Just thought that I'd share how enriching it was to attend a Latin Mass with all of its chanting, silence, incense, tradition, etc. I may be a convert to it if there were any churches around here that had Latin Mass. This doesn't mean, however, that I am an anti-Vatican II person. I do think that Vatican II watered down our beautiful traditions. I believe the intent of VII was to make the Mass more relatable to those in the pews and, for that, I am bowled over that I can feel a true part of the miracle. I do feel that, in the process, we've lost the sacredness of the Mass. It's become so ordinary to so many that the mystery seems gone.

I have more thoughts on the matter but, for now, I'll stop and maybe study some Latin so I won't look like such a dork the next time I go to Latin Mass :)

1 comment:

dorrie said...

Okay, this is scary, I've been having a similar dialogue in my head about some of the same things.

Jack and I went to a new parish by our house in ChiLand. It was a Catholic least I THOUGHT it was a Catholic church. It felt so new agey and the priest made several comments about not needing to be in a state of grace before receiving communion. He said we didn't have to "earn" the Eucharist and that it didn't matter what sort of sin we had on our souls as long as truly believed that it was Christ we were receiving.
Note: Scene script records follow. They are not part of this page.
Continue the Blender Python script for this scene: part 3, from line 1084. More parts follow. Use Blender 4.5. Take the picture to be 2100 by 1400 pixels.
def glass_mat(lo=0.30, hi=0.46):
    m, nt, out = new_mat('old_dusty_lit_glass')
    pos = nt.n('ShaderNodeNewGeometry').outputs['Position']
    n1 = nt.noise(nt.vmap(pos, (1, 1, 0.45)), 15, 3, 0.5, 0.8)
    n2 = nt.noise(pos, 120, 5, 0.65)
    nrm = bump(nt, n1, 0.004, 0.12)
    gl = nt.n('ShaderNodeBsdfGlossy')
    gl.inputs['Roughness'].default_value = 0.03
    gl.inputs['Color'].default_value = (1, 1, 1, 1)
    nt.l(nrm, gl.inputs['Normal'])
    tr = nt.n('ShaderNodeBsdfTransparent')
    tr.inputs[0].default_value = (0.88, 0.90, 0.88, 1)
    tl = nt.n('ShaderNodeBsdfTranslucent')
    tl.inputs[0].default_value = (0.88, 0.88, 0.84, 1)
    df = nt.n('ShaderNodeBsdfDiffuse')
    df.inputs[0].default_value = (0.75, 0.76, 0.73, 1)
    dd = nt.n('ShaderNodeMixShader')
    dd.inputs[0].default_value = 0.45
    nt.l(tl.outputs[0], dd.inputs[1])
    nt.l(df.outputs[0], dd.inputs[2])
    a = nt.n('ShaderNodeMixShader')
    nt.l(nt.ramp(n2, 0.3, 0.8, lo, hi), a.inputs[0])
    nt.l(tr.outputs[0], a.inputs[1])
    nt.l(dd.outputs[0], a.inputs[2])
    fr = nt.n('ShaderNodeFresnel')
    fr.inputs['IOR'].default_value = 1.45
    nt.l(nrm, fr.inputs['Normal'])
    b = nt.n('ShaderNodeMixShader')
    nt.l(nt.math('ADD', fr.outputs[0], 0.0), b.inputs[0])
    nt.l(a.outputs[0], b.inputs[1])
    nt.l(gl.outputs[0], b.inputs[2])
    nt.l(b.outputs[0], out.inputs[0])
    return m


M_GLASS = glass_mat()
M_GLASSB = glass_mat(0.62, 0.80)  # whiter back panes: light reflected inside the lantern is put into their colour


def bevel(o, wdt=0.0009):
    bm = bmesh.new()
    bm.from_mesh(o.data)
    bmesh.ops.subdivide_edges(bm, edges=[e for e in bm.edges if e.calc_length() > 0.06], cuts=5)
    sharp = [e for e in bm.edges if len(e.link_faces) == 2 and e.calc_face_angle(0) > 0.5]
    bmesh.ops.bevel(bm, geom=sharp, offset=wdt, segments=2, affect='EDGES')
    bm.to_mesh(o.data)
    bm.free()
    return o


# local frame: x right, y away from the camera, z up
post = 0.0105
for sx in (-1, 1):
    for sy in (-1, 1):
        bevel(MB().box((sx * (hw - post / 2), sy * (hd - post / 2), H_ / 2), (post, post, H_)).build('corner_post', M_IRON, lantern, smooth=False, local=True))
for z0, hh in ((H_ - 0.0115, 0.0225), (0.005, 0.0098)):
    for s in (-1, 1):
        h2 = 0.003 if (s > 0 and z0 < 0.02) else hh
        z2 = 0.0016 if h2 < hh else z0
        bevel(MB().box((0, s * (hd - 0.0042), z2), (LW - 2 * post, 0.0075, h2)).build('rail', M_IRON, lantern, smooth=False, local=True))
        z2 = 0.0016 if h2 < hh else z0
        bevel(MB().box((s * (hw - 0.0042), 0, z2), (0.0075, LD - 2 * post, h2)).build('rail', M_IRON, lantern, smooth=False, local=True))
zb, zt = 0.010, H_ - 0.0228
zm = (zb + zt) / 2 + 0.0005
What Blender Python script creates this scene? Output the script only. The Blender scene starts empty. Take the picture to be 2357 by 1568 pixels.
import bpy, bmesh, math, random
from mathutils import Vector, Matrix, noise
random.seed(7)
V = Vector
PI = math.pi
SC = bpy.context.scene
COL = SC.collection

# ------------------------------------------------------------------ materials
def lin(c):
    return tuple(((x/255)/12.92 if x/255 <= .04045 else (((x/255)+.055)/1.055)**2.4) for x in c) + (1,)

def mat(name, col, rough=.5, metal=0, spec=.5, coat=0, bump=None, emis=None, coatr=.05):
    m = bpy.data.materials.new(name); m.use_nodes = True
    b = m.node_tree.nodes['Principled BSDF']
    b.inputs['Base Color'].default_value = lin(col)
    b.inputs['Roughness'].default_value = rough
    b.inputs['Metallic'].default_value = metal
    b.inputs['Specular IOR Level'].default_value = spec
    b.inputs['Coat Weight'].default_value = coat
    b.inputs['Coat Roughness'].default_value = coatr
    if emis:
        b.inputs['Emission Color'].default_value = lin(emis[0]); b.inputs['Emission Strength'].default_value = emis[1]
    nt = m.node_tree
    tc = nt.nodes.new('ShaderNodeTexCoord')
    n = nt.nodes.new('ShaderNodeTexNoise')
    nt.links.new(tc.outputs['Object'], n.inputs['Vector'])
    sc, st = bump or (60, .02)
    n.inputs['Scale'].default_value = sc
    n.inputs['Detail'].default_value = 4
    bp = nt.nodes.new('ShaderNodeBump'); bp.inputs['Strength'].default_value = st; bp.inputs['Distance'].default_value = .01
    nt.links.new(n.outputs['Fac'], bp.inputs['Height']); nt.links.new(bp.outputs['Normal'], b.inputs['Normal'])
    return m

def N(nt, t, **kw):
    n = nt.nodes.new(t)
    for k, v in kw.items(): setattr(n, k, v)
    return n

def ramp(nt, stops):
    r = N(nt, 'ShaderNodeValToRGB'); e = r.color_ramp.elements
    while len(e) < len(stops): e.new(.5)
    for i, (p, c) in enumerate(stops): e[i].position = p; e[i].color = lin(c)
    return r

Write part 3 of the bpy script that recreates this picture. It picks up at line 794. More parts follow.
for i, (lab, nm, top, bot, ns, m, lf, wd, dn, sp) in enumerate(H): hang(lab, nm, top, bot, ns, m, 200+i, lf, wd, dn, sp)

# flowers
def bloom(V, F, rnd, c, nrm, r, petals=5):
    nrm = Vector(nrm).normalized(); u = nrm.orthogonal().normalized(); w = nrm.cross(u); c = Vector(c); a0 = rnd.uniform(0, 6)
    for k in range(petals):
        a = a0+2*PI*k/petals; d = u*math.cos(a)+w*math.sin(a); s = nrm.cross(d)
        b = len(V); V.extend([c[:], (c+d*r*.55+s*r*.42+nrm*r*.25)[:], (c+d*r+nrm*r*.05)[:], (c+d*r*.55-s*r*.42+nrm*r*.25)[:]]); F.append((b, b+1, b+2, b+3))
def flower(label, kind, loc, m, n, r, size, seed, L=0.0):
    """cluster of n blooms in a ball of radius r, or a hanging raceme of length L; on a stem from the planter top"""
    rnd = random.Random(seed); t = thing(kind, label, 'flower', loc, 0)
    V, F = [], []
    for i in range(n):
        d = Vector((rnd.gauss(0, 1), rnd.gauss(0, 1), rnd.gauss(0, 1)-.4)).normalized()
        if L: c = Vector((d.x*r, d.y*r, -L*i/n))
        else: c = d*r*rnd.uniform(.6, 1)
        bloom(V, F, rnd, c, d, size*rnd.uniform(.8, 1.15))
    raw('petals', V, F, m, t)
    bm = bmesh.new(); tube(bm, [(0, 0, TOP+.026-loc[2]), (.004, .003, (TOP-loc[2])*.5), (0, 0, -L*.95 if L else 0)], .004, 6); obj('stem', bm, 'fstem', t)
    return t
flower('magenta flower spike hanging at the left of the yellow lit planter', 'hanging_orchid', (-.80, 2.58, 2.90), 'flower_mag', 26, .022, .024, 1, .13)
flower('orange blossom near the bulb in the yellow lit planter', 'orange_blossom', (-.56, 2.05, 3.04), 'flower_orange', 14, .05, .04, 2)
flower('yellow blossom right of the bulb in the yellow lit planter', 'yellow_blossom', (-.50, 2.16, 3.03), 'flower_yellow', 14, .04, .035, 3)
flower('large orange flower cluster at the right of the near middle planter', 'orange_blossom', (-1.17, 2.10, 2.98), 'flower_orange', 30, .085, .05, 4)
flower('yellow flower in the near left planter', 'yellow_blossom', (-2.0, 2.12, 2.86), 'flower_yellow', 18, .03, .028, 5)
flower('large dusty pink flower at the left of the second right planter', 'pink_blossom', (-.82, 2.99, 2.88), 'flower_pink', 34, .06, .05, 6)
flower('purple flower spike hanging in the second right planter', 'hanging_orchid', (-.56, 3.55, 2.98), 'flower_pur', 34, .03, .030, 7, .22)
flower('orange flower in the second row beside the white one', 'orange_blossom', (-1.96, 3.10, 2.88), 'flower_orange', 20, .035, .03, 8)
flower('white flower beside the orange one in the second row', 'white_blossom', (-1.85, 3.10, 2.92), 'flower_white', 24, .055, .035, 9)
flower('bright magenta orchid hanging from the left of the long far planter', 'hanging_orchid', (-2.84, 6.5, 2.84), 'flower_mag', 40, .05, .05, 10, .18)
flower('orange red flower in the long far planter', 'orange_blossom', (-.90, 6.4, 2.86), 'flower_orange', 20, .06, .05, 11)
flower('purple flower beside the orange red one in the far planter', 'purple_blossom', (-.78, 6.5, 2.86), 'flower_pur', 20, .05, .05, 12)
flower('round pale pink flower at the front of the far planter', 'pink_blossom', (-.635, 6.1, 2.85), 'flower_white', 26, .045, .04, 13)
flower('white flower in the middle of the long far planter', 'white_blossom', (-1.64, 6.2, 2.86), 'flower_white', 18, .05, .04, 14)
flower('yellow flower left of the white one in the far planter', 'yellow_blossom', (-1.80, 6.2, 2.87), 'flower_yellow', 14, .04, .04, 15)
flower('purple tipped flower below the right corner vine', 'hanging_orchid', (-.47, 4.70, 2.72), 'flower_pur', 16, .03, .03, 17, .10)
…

I had to force myself to sit and not walk out. Seriously? If we believe it's truly Christ in that bread and wine, shouldn't we be all the more worried about our souls when we receive Him?

His homily was about 30 minutes long and he kept trying to make the Church teachings easy. That being a Christian should make us peaceful. Like we should hold hands and sing "Kum Ba Ya." Y'know what, buddy? Being a Christian isn't easy (nor should it be) and it is through that struggle that we actually improve upon our human imperfections.


Sorry for the vomit. Hey, I was due!!!